▶ _Directive_: Starting from the line containing "cav=np.clip(1-np.exp(-np.minimum(e1/.09,e2/.045)),0,1)", write out every remaining line exactly, the last one included.

▶ _Dataset excerpt_:
-------

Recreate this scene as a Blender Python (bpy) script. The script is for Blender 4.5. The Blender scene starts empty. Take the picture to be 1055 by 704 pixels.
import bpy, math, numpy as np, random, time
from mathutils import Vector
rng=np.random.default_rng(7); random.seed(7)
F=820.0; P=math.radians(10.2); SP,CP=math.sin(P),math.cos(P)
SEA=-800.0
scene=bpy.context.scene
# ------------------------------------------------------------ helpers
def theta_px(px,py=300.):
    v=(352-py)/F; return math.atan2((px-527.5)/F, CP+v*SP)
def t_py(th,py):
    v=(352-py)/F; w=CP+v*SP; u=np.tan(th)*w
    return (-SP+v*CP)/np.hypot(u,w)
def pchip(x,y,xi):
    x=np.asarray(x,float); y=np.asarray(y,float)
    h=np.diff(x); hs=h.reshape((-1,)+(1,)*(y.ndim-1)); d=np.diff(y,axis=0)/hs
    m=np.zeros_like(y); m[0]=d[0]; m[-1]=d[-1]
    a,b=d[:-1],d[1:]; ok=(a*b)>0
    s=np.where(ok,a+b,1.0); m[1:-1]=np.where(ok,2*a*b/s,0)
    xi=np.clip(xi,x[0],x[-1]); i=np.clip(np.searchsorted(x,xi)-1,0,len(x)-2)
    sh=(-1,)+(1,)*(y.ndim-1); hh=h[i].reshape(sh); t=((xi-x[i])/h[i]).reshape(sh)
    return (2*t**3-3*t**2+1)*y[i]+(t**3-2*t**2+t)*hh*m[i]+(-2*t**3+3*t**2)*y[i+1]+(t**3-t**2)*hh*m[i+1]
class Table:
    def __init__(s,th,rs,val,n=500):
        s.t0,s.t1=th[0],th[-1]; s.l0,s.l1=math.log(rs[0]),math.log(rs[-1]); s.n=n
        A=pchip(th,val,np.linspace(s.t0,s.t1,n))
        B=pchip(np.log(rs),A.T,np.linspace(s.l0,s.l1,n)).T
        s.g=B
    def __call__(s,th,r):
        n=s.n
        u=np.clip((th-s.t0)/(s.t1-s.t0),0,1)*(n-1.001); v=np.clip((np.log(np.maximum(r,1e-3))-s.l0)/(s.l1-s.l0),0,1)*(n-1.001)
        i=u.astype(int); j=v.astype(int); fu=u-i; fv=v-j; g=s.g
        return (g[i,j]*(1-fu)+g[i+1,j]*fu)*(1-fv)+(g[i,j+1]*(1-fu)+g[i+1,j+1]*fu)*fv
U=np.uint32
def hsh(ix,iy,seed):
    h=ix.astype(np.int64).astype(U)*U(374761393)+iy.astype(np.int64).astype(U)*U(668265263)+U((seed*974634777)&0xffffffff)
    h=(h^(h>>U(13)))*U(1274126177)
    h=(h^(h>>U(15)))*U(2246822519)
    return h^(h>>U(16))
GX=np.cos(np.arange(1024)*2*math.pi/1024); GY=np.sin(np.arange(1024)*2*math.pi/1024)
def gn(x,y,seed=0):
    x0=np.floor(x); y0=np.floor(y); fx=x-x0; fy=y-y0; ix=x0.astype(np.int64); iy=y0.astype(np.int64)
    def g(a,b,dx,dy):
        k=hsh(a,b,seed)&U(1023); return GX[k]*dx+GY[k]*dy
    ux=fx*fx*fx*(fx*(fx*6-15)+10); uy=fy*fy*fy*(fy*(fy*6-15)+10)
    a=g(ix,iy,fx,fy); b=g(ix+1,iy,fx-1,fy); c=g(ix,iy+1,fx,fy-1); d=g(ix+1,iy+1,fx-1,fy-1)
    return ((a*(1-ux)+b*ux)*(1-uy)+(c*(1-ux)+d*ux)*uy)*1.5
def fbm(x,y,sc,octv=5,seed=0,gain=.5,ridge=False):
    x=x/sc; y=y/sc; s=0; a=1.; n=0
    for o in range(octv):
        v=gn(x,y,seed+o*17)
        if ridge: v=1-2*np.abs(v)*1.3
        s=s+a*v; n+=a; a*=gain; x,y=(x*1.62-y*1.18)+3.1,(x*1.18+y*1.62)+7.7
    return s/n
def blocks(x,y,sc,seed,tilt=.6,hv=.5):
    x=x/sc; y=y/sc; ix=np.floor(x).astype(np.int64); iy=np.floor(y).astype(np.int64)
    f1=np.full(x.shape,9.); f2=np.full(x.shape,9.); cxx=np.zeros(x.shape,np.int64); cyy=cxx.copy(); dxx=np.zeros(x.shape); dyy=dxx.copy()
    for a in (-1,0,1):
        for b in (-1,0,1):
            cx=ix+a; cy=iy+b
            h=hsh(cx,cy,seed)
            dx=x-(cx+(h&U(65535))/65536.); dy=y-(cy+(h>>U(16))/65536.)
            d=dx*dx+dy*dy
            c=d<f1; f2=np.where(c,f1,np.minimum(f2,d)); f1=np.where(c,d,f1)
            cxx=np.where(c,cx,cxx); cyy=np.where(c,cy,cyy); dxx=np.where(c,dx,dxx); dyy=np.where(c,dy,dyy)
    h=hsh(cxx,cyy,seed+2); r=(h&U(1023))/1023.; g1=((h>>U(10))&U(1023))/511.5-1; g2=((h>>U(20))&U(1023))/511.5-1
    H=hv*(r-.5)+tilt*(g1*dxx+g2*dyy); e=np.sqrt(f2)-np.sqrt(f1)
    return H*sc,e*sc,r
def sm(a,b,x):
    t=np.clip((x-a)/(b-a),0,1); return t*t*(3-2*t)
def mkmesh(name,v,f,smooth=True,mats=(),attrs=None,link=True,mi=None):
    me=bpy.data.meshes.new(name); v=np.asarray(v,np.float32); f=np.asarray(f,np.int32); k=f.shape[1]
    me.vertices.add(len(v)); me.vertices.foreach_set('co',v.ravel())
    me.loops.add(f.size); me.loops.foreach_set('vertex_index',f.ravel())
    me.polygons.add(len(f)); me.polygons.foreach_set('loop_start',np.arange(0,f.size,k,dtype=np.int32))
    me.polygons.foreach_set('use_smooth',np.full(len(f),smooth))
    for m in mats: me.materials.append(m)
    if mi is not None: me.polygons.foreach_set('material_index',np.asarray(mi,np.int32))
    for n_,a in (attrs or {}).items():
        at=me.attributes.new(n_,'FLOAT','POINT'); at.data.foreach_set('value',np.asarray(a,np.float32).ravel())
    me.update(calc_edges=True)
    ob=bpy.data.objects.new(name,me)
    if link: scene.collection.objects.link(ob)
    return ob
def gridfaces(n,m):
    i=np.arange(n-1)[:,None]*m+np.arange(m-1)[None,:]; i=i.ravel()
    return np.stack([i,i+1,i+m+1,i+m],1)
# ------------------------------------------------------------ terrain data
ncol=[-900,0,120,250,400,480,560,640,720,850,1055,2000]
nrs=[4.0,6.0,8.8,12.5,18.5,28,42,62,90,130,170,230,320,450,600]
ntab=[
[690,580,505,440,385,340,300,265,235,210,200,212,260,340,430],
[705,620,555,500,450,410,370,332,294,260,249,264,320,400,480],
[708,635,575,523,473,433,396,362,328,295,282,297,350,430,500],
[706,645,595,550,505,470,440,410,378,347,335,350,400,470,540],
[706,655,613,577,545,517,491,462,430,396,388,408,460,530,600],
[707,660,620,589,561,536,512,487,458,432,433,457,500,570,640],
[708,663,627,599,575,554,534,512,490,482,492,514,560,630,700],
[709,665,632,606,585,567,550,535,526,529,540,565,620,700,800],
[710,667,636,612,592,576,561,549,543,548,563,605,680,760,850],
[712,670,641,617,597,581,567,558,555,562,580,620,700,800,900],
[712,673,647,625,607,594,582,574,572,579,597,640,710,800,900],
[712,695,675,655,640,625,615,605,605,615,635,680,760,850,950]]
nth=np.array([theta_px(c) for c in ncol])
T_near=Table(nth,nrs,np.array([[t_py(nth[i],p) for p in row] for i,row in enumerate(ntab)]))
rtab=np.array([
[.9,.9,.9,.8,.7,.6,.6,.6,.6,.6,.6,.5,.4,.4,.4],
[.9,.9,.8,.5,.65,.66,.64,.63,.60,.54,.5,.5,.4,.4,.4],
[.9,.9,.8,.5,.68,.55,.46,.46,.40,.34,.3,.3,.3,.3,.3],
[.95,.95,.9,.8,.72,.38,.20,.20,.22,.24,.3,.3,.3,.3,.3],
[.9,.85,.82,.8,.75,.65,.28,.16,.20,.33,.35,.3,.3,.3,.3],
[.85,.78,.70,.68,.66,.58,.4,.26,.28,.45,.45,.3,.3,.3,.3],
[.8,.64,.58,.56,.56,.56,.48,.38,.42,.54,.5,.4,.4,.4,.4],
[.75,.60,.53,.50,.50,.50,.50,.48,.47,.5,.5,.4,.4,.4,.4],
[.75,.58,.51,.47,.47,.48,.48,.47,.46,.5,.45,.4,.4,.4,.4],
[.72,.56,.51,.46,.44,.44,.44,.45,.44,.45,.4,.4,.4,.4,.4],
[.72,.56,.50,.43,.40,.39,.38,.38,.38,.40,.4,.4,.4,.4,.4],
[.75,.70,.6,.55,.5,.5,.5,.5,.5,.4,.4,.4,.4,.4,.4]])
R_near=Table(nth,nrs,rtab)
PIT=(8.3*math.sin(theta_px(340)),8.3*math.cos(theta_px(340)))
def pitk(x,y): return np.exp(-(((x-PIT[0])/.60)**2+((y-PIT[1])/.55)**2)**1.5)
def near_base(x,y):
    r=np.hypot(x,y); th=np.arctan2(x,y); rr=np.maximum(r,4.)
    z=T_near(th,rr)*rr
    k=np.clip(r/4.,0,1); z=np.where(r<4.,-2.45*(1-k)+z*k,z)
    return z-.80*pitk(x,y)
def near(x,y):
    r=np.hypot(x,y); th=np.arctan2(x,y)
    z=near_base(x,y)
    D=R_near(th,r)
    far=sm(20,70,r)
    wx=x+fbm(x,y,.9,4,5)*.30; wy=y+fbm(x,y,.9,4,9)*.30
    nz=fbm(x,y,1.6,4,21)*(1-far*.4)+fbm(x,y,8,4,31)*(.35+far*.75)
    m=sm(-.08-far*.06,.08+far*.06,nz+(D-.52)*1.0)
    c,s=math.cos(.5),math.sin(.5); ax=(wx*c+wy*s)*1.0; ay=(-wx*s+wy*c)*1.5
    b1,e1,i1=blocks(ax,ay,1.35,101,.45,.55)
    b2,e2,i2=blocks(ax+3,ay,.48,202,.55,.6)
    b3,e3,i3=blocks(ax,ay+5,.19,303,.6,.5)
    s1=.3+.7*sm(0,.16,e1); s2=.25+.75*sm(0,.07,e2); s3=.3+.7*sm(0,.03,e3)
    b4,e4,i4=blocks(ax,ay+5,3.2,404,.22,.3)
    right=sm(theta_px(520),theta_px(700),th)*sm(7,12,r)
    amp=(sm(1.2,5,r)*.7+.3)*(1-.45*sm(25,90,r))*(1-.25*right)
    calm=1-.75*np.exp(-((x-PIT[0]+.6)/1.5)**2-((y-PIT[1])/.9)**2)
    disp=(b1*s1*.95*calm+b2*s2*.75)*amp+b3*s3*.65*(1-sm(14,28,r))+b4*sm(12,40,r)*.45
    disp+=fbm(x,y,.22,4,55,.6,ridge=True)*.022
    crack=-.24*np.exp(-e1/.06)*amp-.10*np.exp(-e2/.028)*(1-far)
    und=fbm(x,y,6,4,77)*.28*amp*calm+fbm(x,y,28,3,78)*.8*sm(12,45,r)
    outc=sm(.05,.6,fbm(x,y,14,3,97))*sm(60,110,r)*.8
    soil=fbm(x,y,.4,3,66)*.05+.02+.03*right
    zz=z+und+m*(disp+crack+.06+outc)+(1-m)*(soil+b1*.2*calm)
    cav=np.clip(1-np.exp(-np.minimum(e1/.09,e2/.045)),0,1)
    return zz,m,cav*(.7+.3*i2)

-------

▶ _Task answer_:
    cav=np.clip(1-np.exp(-np.minimum(e1/.09,e2/.045)),0,1)
    return zz,m,cav*(.7+.3*i2)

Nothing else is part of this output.